Day 8 of 1000

I visit National Review Online’s The Corner often.  Some of the regular posters like Victor Davis Hanson, Mark Steyn, and Kathryn Jean Lopez are without peer.  Quite a few of them are excellent most of the time, but have a little bit of that country club, neo-con, RINO thing going.  That would include Stanley Kurtz, Jonah Goldberg, and Jim Geraghty.  The thing about the second group is the so often write great stuff that, when they hit a sour note, it grates more than it would if they were not such stellar writers.  Then there are the writers like Ramesh Ponnuru and John Derbyshire who I really wanted to like and kept reading way longer than their material warranted, although Derbyshire has had a few good articles on educational pretension, more than you can say for Ponnuru.  At any rate, Mark Kirkorian was not really on my radar as a distinct personality until today.  He has been one of those authors I knew I had read before, but his writing never made such a strong impression on me that I associated him with any topic in particular.  That is, until now. 
Kirkorian posted an article that is just wrong on many, many levels.  It is profoundly ignorant to say “the attack had nothing to do with drugs (the perpetrators were with a protection racket) and nothing to do with guns (they used gasoline bombs).”  It turns out that the perpetrators of the firebombing were members of the Zeta Drug Cartel and they carried guns into the casino when they went in to firebomb it.

In Felipe Calderon, Mexico has the best president they have had in many years, possibly ever.  He is in an ugly situation.  In the speech Kirkorian cites, Calderon accepts culpability for Mexico’s part in this, but the fact of the matter is that drug consumption in the U.S. drives much of the insidious violence in Monterrey, the beautiful colonial city where the attack took place.  The drug cartels are in Monterrey for its proximity to the U.S. markets and because they launder a LOT of their dirty, drug money in Texas.  What does the American government do?  They send powerful weapons to the drug cartels that are used to murder not only innocent Mexicans, but innocent Americans including a Federal Border Patrol Agent.  Calderon is doing everything within his power to get Mexico’s problem under control; why can’t we prosecute those people in the American government who are selling guns to the bad guys.  In addition to that, there are many reasons to deal with our drug problem here in the U.S. than just to help Mexico.  William F. Buckley, Jr. was flat wrong about drugs.  Drug legalization is just wrong.  If drug addiction is harmful to society, and it is, we should do everything we can to stop it, but that is another topic for another day.

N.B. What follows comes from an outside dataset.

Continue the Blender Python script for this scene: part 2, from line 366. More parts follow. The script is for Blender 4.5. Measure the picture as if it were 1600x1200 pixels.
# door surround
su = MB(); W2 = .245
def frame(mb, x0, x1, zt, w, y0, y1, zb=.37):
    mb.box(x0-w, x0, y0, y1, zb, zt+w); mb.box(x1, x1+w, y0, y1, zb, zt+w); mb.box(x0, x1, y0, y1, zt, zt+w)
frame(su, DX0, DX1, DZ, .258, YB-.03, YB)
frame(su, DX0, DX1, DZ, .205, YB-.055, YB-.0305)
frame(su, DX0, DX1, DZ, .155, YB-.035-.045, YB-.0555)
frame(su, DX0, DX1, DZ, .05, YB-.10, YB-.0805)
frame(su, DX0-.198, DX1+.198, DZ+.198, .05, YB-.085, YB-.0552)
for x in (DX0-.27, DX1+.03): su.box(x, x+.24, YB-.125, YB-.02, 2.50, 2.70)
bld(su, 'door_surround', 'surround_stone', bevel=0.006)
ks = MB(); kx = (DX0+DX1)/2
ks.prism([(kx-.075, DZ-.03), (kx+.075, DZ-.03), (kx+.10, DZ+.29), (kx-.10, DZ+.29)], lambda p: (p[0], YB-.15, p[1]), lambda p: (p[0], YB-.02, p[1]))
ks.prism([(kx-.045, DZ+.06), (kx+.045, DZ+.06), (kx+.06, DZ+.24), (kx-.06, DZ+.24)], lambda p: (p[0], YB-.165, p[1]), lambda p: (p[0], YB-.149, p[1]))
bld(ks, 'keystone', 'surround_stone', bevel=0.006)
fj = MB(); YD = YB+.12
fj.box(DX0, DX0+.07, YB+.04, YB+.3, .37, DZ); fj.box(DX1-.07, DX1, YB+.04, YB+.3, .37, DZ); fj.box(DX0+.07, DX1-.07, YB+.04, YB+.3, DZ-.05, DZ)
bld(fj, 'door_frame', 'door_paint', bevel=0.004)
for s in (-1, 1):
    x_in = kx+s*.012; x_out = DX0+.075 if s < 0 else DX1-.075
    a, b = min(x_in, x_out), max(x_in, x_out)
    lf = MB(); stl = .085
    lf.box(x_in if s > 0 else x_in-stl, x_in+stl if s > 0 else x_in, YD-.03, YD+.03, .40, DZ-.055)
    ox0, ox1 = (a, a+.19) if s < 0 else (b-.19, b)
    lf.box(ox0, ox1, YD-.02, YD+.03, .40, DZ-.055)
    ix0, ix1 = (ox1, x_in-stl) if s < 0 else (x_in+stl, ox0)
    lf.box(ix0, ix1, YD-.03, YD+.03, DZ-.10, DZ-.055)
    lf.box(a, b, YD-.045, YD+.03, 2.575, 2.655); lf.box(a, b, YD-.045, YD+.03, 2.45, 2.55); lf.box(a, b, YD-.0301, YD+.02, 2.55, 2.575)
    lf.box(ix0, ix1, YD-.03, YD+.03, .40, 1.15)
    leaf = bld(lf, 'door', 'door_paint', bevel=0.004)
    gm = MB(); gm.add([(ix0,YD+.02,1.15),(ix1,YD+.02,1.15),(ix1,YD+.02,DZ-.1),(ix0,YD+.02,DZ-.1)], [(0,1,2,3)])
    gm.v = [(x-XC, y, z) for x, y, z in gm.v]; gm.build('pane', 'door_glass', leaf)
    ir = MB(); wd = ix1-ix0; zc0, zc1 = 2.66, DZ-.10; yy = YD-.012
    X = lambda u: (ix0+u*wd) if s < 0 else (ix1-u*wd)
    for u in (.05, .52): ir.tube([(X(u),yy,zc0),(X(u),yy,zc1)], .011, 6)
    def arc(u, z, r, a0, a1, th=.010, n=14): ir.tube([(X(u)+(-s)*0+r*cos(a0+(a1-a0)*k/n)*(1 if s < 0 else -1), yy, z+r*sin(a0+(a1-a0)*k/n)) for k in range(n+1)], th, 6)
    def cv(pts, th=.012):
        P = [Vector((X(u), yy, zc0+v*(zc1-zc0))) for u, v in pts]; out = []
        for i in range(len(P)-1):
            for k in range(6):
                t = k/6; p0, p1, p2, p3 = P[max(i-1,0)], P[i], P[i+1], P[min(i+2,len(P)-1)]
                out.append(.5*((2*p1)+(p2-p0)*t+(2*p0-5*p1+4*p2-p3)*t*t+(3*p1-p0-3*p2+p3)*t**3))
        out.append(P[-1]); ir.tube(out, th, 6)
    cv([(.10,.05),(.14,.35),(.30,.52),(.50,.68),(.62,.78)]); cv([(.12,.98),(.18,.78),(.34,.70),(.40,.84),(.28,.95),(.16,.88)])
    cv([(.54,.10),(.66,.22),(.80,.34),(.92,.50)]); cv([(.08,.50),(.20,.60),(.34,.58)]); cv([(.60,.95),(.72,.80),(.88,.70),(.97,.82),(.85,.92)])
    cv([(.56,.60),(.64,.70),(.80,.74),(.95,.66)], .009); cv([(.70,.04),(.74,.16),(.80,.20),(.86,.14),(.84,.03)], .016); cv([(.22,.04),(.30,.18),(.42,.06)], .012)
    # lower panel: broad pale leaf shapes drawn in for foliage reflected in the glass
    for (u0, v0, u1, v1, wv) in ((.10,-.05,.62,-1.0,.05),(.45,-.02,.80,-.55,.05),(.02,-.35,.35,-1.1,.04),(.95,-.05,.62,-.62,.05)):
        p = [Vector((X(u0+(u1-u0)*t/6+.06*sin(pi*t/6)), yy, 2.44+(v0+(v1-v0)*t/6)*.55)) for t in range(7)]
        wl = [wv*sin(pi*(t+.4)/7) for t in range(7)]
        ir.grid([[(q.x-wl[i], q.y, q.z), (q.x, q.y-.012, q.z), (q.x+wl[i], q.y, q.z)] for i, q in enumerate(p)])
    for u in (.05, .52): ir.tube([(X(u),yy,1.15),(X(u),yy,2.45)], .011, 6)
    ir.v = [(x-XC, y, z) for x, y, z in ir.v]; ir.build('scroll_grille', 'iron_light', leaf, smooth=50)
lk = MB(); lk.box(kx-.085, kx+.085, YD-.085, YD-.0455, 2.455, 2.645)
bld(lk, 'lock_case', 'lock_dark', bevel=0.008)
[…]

Mexico has its problems, but they are fighting for their lives right now and they are is our neighbor and our friend.  We talk to people on Skype everyday who live in the middle of what was the most peaceful and prosperous large city in Mexico just a few years ago.  We SHOULD help them, not write sanctimonious letters about the evils of Mexico.  We used to be able to go to Mexico to visit our children’s grandparents.  A couple of weeks ago, a man was pushed out of a car onto his knees, shot in the back of the head, and left in the middle of the street, a couple of houses down from those grandparents.  There are too many horrifically violent stories to tell that have directly involved our friends and family in Monterrey including home invasions, a murder, armed robberies, kidnappings, and on and on.  These are the kinds of things that are perpetrated by the drug cartels.  Our insatiable appetite for drugs is a big link in the chain.  Good people on the street on both sides of the border know that this is a problem that belongs to all North Americans, even those in drug addled Canada.

Update:  ATF chief steps down because of the guns to Mexican drug cartels scandal.  The claims of Mark Kirkorian in his shameful article appear even more scurrilous now.